China Consumer

The real package?

Tetra Pak cries foul on China challenger

The real package?

Made in Sweden, or China?

There’s a saying that great things come in small packages (often favoured by those of smaller stature, admittedly). But Greatview Aseptic Packaging – a company you’ve almost definitely never heard of – agrees with the proposition. The Chinese maker of milk cartons has ambitions to go global, and thanks to a Hong Kong IPO last month, is getting its fair share of investor attention.

But as the Shandong Business Daily points out, Greatview faces a battle that even its own boss characterises as being akin to a fight between “an ant and an elephant”. The industrial pachyderm (look it up) that chairman Hong Gang has in mind is Tetra Pak. It also happens to be his former employer.

Tetra Pak dominates the world market for aseptic (or sterile) packaging – the cartons commonly used to hold milks, fruit juices and the like. The Swedish firm pioneered their design and manufacture in 1952 and first brought them to China in 1972 (see WiC44). In 2009 it sold 27 billion packs in China, meaning it held roughly 80% of the fast-growing market.

That makes it less of a surprise that a local firm saw an opportunity to take Tetra Pak on. Greatview’s story began in 2001 when Shandong Tralin Packaging was founded. Butthe company’s real growth began after Hong Gang joined in 2003, along with a group of engineers from Tetra Pak.

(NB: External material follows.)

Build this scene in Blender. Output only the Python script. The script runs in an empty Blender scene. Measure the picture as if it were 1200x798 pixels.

The strategy was simple: cut packaging prices by 20% to Rmb0.32 per pack. The Shandong Business Daily reports that this immediately got the attention of China’s big milk producers, since up to 40% of their costs were incurred in packaging. Mengniu Dairy became a customer, and this in turn had an added benefit: one of Mengniu’s shareholders was the local private equity player, CDH. It saw the potential of the business, and alongside Bain Capital became Greatview’s major shareholder in 2006.

Hong knew that he’d find it tough to eat into Tetra Pak’s market share. The Swedish firm’s business consists of selling two separate but connected products: industrial machines and aseptic packages. The former are bought by Tetra Pak’s clients and enable them to fill the cartons (for example with milks and juices). But the bulk of earnings result from selling the packaging material itself. As it turns out, that’s a very sticky business model.

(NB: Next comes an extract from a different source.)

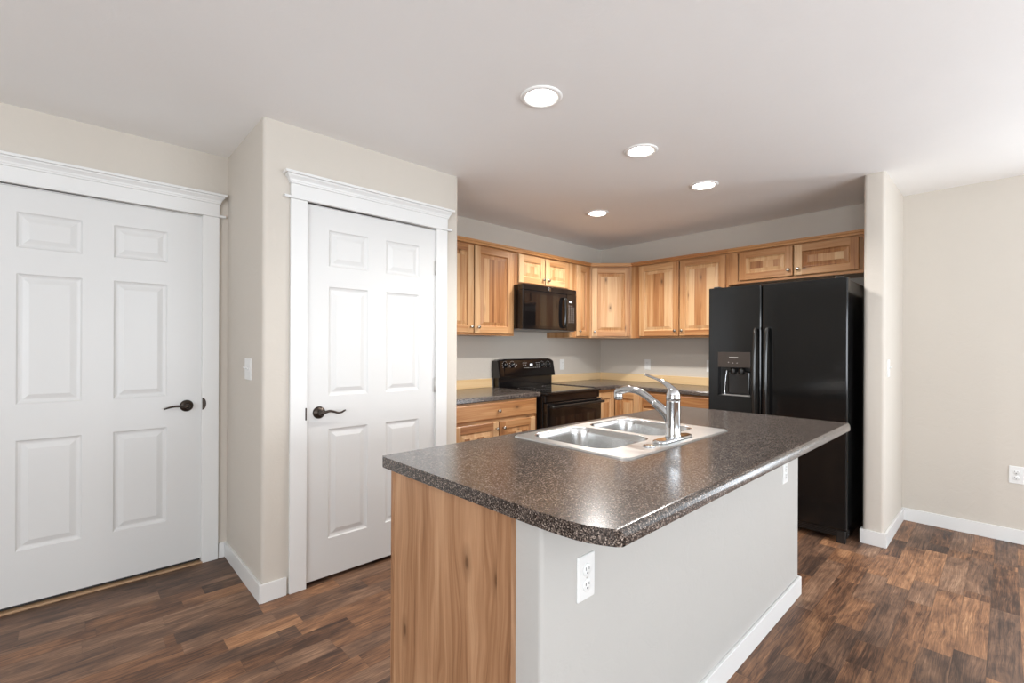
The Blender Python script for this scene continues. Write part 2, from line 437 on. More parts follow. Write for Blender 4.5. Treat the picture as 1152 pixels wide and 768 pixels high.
# ------------------------------------------------------------------ six-panel doors
def six_panel(mb, w, z0, z1, panels, t, y0=0.0, m=None):
    """door slab local: x 0..w, front face at y=y0, thickness towards +y; panels = rects recessed and raised again"""
    xs = sorted({0, w} | {p[0] for p in panels} | {p[1] for p in panels})
    zs = sorted({z0, z1} | {p[2] for p in panels} | {p[3] for p in panels})
    P = lambda x, y, z: (x, y, z)
    for i in range(len(xs)-1):
        for j in range(len(zs)-1):
            cx, cz = (xs[i]+xs[i+1])/2, (zs[j]+zs[j+1])/2
            if any(p[0] < cx < p[1] and p[2] < cz < p[3] for p in panels): continue
            mb.face([P(xs[i], y0, zs[j]), P(xs[i+1], y0, zs[j]), P(xs[i+1], y0, zs[j+1]), P(xs[i], y0, zs[j+1])], m)
    for a, b, c, d in panels:
        lev = [(0, 0), (.007, .006), (.016, .009), (.022, .009), (.045, .002)]
        for (i0, d0), (i1, d1) in zip(lev[:-1], lev[1:]):
            r0 = [(a+i0, c+i0), (b-i0, c+i0), (b-i0, d-i0), (a+i0, d-i0)]
            r1 = [(a+i1, c+i1), (b-i1, c+i1), (b-i1, d-i1), (a+i1, d-i1)]
            for k in range(4):
                n = (k+1) % 4
                mb.face([P(r0[k][0], y0+d0, r0[k][1]), P(r0[n][0], y0+d0, r0[n][1]), P(r1[n][0], y0+d1, r1[n][1]), P(r1[k][0], y0+d1, r1[k][1])], m)
        i = lev[-1][0]; dd = lev[-1][1]
        mb.face([P(a+i, y0+dd, c+i), P(b-i, y0+dd, c+i), P(b-i, y0+dd, d-i), P(a+i, y0+dd, d-i)], m)
    mb.box(0, w, y0, y0+t, z0, z1, m, skip='-y')

def casing(name, x0, x1, ztop, y, over=.045, cw=.085, right=True):
    """door casing with craftsman header; x0,x1 = opening edges, y = wall face, sticks out to -y"""
    mb = MB(); ct = .018; a, b = x0-cw+.005, x1+cw-.005
    mb.box(a, x0+.005, y-ct, y, 0, ztop, m_trim); mb.box(x1-.005, b, y-ct, y, 0, ztop, m_trim)
    # jamb lining
    mb.box(x0, x0+.006, y, y+.11, 0, ztop, m_trim); mb.box(x1-.006, x1, y, y+.11, 0, ztop, m_trim)
    mb.box(x0, x1, y, y+.11, ztop-.008, ztop, m_trim)
    mb.box(a-.032, b+.032, y-.026, y, ztop, ztop+.014, m_trim)                   # bead
    mb.box(a, b, y-.020, y, ztop+.014, ztop+.132, m_trim)                      # frieze
    rings = []
    for o0, z0 in ((.0205, .078), (.026, .080), (.026, .087), (.029, .090), (.031, .098), (.038, .108), (.044, .115), (.044, .1222)):
        e = o0-.020; rings.append([(a-e, y-o0, ztop+z0), (b+e, y-o0, ztop+z0), (b+e, y, ztop+z0), (a-e, y, ztop+z0)])
    mb.loft(rings, m_trim, smooth=False)
    mb.box(a-over+.01, b+over-.01, y-.054, y, ztop+.122, ztop+.136, m_trim)    # cap
    return structure(mb.build(name, bevel=.002))
casing('trim_1', DLX0, DLX1, 2.062, YL)
casing('trim_2', DPX0, DPX1, 2.056, YP)

def lever(parent, x, y, z, direction, swoop):
    """lever handle on a face looking to -y"""
    t = bpy.data.objects.new('door_handle', None); COL.objects.link(t); t.parent = parent; t.location = (x, y, z)
    mb = MB(); mb.lathe([(.0335, 0), (.0335, .004), (.031, .009), (.024, .014), (.014, .016), (.0125, .030), (.013, .050), (.011, .056), (0.001, .058)], m_bronze, 28, axis='-y')
    mb.build('rosette', t)
    mb = MB()
    d = direction
    if swoop: pts = [(0, -.046, 0), (.018*d, -.049, .004), (.04*d, -.050, .009), (.062*d, -.049, .004), (.085*d, -.047, -.004), (.106*d, -.045, -.004), (.122*d, -.043, .003), (.130*d, -.042, .006)]
    else: pts = [(0, -.046, 0), (.018*d, -.049, .002), (.04*d, -.050, .004), (.06*d, -.049, .004), (.08*d, -.047, .001), (.098*d, -.045, -.004), (.112*d, -.043, -.009)]
    P = catmull(pts, 4); n = len(P)
    rad = [(.006+.0025*max(0, 1-4*i/n), .008-.004*i/n) for i in range(n)]
    mb.loft(tube_rings(P, rad, 12, up=Vector((0, 1, 0))), m_bronze)
    mb.build('lever', t)
    return t
# left door: slab 0.914 wide, right edge at x=.566
def make_door(name, x0, w, y, z0, z1, panels):
    o = bpy.data.objects.new(name, None); COL.objects.link(o); o.location = (x0, y, 0); structure(o)
    mb = MB(); six_panel(mb, w, z0, z1, panels, .035, 0, m_door); mb.build('door_slab', o)
    return o
X0 = 0.566-.914
pl = [(x0-X0, x1-X0, a, b) for x0, x1 in ((-.193, .043), (.167, .401)) for a, b in ((.286, .823), (1.0, 1.635), (1.76, 1.934))]
d1 = make_door('door_1', X0, .914, YL+.002, .028, 2.0525, pl)
lever(d1, .493-X0, 0, .938, -1, False)
mb = MB(); c_ = (.5675-X0, -.0175, .945)
pts_ = [(c_[0]+.020*sin(radians(a)), c_[2]+.036*cos(radians(a))) for a in range(0, 181, 15)]
mb.face([(px, -.0215, pz) for px, pz in reversed(pts_)], m_bronze)
for (pa, qa), (pb, qb) in zip(pts_, pts_[1:]+pts_[:1]): mb.face([(pa, -.0155, qa), (pb, -.0155, qb), (pb, -.0215, qb), (pa, -.0215, qa)], m_bronze)
mb.build('strike_plate', d1, merge='recalc')
pp = [(x0-.914, x1-.914, a, b) for x0, x1 in ((1.034, 1.266), (1.380, 1.612)) for a, b in ((.228, .832), (1.014, 1.616), (1.728, 1.927))]
d2 = make_door('door_2', .914,   .815, YP+.002, .022, 2.0465, pp)
lever(d2, .983-.914, 0, .928, 1, True)
mb = MB(); mb.box(-.010, -.0025, -.0215, -.0155, .895, .960, m_bronze); mb.build('strike_plate', d2, bevel=.001)
for z in (.24, 1.038, 1.80):
    mb = MB()
    mb.lathe([(.0065, z-.046), (.0065, z+.046)], m_hinge, 10, (.817, -.006, 0))
    mb.lathe([(.004, z+.046), (.005, z+.050), (.001, z+.053)], m_hinge, 10, (.817, -.006, 0))
    mb.box(.800, .817, -.0022, .0, z-.045, z+.045, m_hinge)
    mb.build('hinge', d2)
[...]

Hong indeed argued to China’s Ministry of Commerce that Tetra Pak’s business was monopolistic. He claimed that it signed multi-year deals which prevented buyers of its machines from using third-party packaging, and also had a hold over customers because only it could service the machines and provide spare parts. Nothing came of Hong’s complaint, since China then had no law against monopolies.

Moreover, Tetra Pak could argue its technological lead lay behind its success. In 2006 it launched the world’s fastest packaging machines – capable of filling 24,000 cartons (sized 250ml) per hour.

Hong’s response was to unveil his own machines, and hope that his more competitive carton prices would induce customers to switch. He’s had a decent measure of success, doubling sales volumes between 2007 and 2009 to 3.8 billion packages (which puts it in second place to Tetra Pak in China with 9.1% of the market). More is envisaged: with two new factories soon to come online, Greatview is set to increase its manufacturing capacity from 5.1 billion packs to 9.2 billion by the end of this year.

Meanwhile the $183 million IPO has highlighted Greatview’s global ambitions. The prospectus noted that the Chinese firm is building a factory in Germany to take on the Swedish giant in its home continent. But Tetra Pak is sterling itself for a fight, welcoming its Chinese challenger with a lawsuit alleging patent infringement. Its senior VP for communications told the South China Morning Post: “I don’t know if they [Greatview] are cheaper. What I know is that they build their business primarily on selling packaging material made with machines we have developed. Given this, we will relentlessly defend our proprietary technology from copying.”

In a market where annual global sales volumes are 270 billion units (and rising), it looks like it could develop into quite a battle.